Hope I understood correctly. please acknowledge.
Also in some cases the adc clock is in fractions like 6.543 MHZ in such cases how to proceed ? as dcm do not support fractions. DO we need to do the clock corrections through inserting a correction pulse in between and if so, then is it recommended ?
Is it ok to continue this question in the same thread or shall I start a new one ?
So it is always advisable to use one external clock and design everything using that clock as a base clock and vary the frequencies as per required through well calculated pulses ( enables ) .
I would certainly advise doing this in FPGAs.
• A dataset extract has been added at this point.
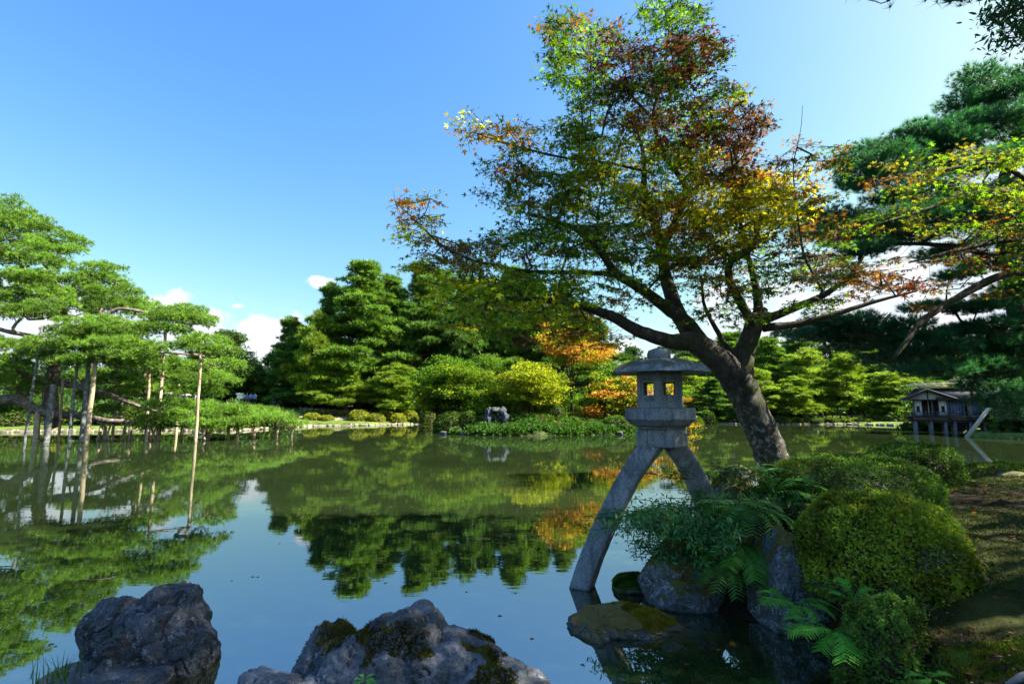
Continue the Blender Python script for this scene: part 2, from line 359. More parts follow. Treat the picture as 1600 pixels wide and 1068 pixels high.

The reason is there are limited resources to get onto clock buffers in an FPGA from the fabric. Both Altera and Xilinx both recommend in their documentation to not drive clocks from FFs in the fabric. If the majority of the designs you work with have multiple interfaces with different unrelated clock frequencies then you may wish you didn't use those extra clock domains, as they use a clock buffer (fortunately most of the newer parts have regional clock buffers). While setup time from the base clock to the generated clocks has more timing margin due to the delay in the generated clock path, hold time will suffer and setup time from the generate clock to the base clock will also suffer. Clock skew between the domains can be an issue. If you have multiple generated clocks that are multiples of each other, every place and route run will likely result in different skew between those clocks, which could result in timing violations between those domains.
Also in some cases the adc clock is in fractions like 6.543 MHZ in such cases how to proceed ? as dcm do not support fractions. DO we need to do the clock corrections through inserting a correction pulse in between and if so, then is it recommended ?
Adding lots of jitter to a ADC clock isn't something I recommend doing. You'll end up with artifacts in the digitized output. The usual way would be to either sample at a multiple of your base clock (no added jitter) or use a different clock with good jitter characteristics that is a multiple of the required sample rate.
But like I said before, you can accept or ignore my advice and deal with the consequences of doing so in your own designs.